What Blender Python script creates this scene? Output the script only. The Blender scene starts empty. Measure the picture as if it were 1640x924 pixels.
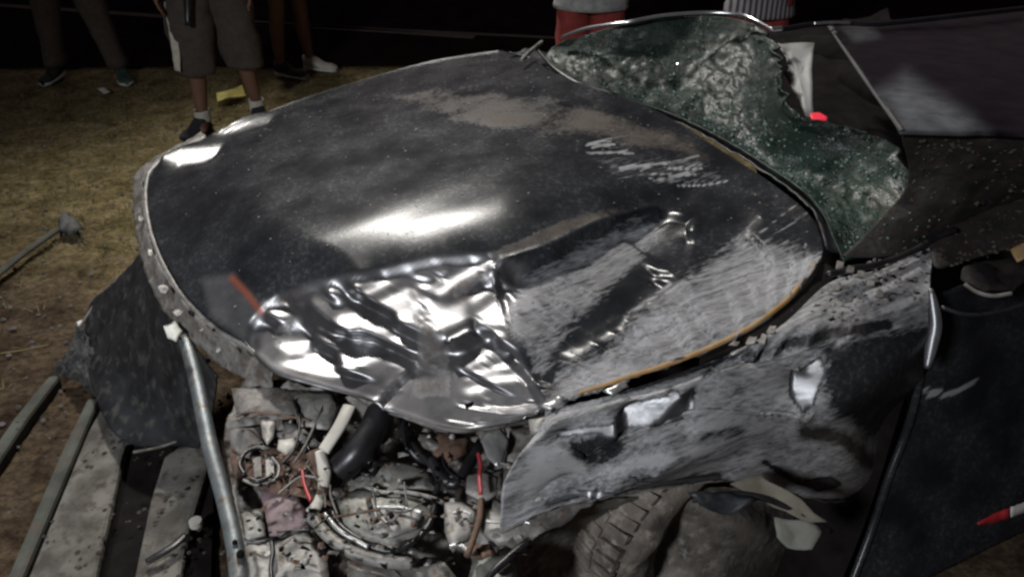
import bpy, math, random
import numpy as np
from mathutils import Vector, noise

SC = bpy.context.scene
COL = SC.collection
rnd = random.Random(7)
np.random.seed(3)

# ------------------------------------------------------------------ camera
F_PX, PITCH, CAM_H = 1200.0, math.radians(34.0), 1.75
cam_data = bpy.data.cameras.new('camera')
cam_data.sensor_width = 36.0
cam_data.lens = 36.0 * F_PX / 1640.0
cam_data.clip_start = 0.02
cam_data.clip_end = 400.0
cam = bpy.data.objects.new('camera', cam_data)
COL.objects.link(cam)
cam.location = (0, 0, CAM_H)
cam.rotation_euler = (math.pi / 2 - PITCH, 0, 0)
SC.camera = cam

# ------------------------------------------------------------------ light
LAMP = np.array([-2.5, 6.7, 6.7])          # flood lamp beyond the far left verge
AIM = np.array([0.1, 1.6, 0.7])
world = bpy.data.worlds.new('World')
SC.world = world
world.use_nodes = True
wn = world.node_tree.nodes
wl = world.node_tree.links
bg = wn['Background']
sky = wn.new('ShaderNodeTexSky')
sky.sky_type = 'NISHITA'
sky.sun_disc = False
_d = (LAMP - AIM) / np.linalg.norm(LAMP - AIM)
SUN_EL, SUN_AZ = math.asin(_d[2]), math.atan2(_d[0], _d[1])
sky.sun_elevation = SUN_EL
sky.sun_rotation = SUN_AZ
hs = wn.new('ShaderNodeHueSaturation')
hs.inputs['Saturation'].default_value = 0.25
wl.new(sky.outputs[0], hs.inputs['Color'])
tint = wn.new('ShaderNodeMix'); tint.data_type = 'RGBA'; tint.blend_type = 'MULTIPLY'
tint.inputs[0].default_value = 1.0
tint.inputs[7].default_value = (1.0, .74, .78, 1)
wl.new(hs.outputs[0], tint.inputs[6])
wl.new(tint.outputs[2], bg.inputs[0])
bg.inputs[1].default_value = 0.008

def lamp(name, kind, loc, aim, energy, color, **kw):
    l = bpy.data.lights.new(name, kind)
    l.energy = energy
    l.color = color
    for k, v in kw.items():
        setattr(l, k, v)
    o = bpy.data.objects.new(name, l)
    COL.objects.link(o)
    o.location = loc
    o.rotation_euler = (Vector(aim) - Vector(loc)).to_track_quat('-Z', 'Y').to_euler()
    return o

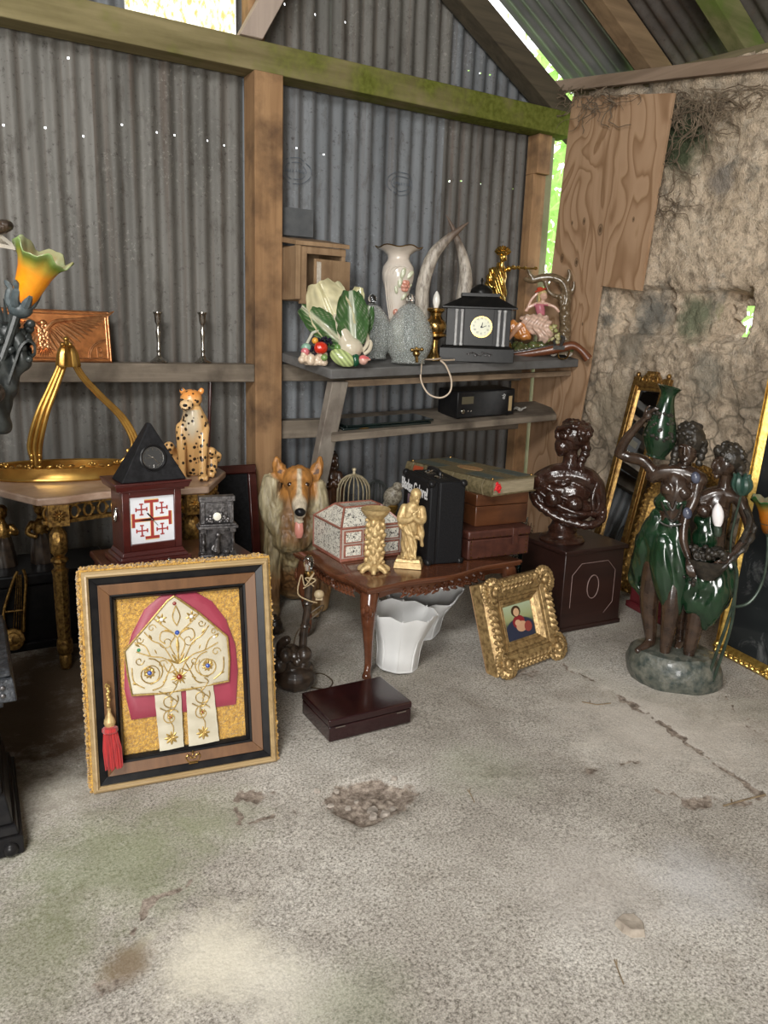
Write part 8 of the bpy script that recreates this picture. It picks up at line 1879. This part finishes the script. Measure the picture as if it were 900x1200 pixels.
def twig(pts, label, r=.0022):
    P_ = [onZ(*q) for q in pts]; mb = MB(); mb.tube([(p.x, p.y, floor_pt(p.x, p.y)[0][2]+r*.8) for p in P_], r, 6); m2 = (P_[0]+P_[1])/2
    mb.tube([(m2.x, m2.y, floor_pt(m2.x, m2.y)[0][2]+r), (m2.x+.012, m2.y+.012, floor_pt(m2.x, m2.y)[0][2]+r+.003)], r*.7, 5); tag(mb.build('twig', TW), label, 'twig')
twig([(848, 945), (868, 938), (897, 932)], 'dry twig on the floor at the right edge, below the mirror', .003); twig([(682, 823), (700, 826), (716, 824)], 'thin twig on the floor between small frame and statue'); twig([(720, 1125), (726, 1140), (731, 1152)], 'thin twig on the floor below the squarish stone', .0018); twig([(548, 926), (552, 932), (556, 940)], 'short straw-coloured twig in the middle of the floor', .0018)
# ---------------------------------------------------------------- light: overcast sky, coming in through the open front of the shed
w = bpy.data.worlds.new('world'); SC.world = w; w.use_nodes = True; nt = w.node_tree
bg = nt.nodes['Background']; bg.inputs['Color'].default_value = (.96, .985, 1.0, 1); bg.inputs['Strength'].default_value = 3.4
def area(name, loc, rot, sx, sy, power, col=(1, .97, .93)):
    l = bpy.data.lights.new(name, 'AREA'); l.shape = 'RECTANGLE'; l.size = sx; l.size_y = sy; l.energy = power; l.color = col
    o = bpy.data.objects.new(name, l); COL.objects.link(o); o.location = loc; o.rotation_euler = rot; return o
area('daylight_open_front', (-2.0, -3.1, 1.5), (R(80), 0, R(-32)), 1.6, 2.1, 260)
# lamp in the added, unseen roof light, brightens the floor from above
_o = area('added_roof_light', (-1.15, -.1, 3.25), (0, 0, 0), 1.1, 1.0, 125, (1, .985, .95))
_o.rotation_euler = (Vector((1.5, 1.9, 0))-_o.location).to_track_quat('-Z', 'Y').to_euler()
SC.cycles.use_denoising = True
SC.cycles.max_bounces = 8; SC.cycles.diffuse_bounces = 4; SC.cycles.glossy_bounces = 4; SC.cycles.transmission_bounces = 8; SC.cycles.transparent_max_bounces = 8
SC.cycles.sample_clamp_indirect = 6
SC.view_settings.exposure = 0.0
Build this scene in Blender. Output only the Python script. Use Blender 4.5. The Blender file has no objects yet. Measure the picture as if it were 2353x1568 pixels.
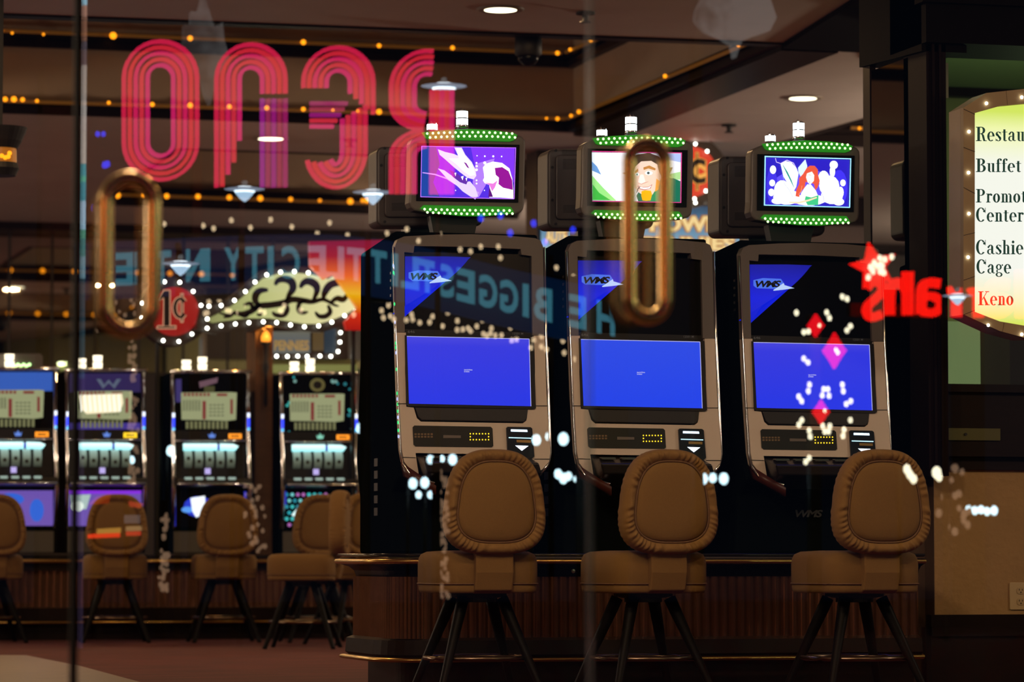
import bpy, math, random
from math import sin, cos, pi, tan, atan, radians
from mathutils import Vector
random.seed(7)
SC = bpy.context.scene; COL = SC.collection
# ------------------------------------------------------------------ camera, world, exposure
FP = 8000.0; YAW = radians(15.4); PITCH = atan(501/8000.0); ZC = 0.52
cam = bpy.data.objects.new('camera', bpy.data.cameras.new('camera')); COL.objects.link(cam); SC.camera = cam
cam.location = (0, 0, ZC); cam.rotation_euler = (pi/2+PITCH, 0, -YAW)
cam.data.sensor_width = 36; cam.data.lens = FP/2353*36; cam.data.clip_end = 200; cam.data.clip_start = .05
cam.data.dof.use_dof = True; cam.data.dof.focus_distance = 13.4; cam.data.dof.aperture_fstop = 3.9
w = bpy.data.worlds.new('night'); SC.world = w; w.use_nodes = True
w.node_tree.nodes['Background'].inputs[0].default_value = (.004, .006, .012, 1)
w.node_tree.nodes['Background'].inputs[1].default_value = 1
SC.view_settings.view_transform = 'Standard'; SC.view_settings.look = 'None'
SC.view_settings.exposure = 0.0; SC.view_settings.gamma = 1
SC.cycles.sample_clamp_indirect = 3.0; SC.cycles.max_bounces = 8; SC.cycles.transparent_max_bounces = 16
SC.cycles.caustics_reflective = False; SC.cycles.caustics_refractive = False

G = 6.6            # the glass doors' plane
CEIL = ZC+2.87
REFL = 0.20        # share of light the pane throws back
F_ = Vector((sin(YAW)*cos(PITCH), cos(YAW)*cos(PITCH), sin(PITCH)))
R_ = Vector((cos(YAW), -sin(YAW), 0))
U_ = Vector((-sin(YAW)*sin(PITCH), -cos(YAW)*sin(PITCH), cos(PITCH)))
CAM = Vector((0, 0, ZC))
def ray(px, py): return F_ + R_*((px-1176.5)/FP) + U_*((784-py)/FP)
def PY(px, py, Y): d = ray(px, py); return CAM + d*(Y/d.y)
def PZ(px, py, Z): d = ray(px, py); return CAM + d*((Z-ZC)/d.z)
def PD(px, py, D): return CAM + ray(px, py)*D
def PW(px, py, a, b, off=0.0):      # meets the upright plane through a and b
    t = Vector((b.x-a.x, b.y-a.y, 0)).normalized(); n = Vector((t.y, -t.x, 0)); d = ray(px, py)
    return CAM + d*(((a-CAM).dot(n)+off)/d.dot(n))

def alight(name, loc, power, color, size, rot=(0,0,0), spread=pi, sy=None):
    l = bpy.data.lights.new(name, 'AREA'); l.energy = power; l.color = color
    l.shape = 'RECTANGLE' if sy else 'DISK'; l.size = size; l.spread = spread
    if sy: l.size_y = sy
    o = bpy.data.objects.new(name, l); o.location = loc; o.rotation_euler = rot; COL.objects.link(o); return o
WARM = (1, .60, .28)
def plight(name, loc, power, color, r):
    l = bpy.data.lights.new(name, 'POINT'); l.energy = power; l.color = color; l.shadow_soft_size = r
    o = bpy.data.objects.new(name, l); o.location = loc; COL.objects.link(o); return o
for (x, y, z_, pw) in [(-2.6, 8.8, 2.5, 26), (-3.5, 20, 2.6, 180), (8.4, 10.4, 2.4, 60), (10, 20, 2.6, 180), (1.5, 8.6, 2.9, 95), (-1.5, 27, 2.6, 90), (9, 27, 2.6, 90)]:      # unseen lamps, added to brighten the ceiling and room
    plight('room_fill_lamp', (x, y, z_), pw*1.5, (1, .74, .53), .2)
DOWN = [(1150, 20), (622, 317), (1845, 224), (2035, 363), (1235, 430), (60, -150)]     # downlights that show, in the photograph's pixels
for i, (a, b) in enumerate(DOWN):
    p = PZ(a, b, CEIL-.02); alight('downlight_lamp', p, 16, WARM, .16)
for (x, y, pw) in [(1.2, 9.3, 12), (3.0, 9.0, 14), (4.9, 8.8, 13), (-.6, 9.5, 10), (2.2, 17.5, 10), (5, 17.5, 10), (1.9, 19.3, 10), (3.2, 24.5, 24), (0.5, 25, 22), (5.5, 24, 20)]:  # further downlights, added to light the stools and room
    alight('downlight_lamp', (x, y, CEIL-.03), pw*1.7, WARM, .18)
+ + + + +
[Goal]
Pick out the lines containing the string "scene" and show them.

[Task response]
What Blender Python script creates this scene? Output the script only. The Blender scene starts empty. Measure the picture as if it were 1640x924 pixels.
SC = bpy.context.scene
Build this scene in Blender. Output only the Python script. Use Blender 4.5. The Blender file has no objects yet. Measure the picture as if it were 2353x1568 pixels.
SC = bpy.context.scene; COL = SC.collection